Next-generation multiphase systems for homogeneous catalyst recycling: overcoming the reactivity vs. separation dilemma

Abstract

A new generation of thermomorphic multiphase systems combines the crucial advantages of classic homogeneous catalyst recycling methods: the reaction occurs under monophasic conditions in green solvents without mass transport limitations. Meanwhile, as in aqueous biphasic systems, the products form a separate and ideally solvent-free phase after reaction, enabling efficient separation from both the homogeneous catalyst and the solvents. This principle is demonstrated in three next-generation multiphase systems using the green solvents water, methanol, ethylene glycol, and γ-valerolactone, applying the rhodium-catalyzed hydroaminomethylation of 1-decene as a model reaction. Using a structured approach, phase-behavior experiments supported by LLE predictions via PC-SAFT enabled efficient identification of suitable solvent compositions.
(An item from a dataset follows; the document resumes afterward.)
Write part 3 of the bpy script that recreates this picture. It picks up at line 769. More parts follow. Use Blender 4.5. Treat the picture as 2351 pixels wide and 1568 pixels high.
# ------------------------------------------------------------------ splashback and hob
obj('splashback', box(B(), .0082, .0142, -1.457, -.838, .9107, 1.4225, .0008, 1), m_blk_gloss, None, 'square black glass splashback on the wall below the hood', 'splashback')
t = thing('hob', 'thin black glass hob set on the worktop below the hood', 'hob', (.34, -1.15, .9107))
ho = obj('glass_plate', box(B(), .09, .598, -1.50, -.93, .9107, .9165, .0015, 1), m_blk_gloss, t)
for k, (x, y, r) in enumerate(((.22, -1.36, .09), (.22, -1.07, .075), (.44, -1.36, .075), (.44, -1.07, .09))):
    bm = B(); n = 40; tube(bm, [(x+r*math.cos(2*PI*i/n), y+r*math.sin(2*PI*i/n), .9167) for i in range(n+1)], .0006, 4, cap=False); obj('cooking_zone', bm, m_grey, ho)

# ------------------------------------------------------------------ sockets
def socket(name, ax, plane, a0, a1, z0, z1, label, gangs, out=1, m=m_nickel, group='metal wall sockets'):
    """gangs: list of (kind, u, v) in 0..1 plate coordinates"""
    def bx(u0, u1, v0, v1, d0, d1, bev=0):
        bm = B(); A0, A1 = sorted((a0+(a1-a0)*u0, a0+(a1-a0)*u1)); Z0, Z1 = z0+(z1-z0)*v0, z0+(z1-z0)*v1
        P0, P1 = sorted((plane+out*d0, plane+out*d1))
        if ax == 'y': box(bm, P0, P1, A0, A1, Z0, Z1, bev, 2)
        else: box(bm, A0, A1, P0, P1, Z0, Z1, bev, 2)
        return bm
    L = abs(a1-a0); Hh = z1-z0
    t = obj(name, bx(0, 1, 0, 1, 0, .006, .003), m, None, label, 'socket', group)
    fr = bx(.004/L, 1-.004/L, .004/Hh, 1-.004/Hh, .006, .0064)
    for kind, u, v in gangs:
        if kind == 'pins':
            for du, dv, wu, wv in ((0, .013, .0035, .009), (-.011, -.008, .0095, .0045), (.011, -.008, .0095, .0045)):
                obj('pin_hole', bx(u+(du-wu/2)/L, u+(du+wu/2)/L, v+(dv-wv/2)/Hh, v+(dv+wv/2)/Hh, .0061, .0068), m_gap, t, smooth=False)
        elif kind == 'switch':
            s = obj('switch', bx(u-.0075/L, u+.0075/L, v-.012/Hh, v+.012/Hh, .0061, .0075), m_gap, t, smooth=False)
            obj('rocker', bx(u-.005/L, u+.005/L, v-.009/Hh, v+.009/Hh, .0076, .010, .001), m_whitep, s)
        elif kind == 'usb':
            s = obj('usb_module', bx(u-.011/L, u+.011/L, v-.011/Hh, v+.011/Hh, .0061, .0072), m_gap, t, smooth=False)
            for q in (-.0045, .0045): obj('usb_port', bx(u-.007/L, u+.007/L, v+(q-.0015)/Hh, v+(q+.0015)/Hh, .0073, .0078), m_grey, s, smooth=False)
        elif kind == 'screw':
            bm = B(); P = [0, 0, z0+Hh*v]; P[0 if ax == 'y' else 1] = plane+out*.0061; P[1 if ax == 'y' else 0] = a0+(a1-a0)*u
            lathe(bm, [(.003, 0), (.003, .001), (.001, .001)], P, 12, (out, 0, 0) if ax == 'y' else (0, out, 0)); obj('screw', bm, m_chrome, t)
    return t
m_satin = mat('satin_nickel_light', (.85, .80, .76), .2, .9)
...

Validating their reaction performance in single- and recycling-batch experiments, all systems were then upscaled to continuous miniplant operation, where 268 hours of cumulative runtime revealed stability and high separation efficiency. An ethylene glycol/methanol solvent system stood out by combining high yields (79%) and selectivities (83%), very low catalyst loss into the product phase at just 0.8 mg rhodium per kg of product, and a directly attainable product – an amine purity of 72%, reducing subsequent purification efforts. These findings highlight the strong potential of thermomorphic systems to advance sustainable catalytic processes and streamline product purification in industrial applications.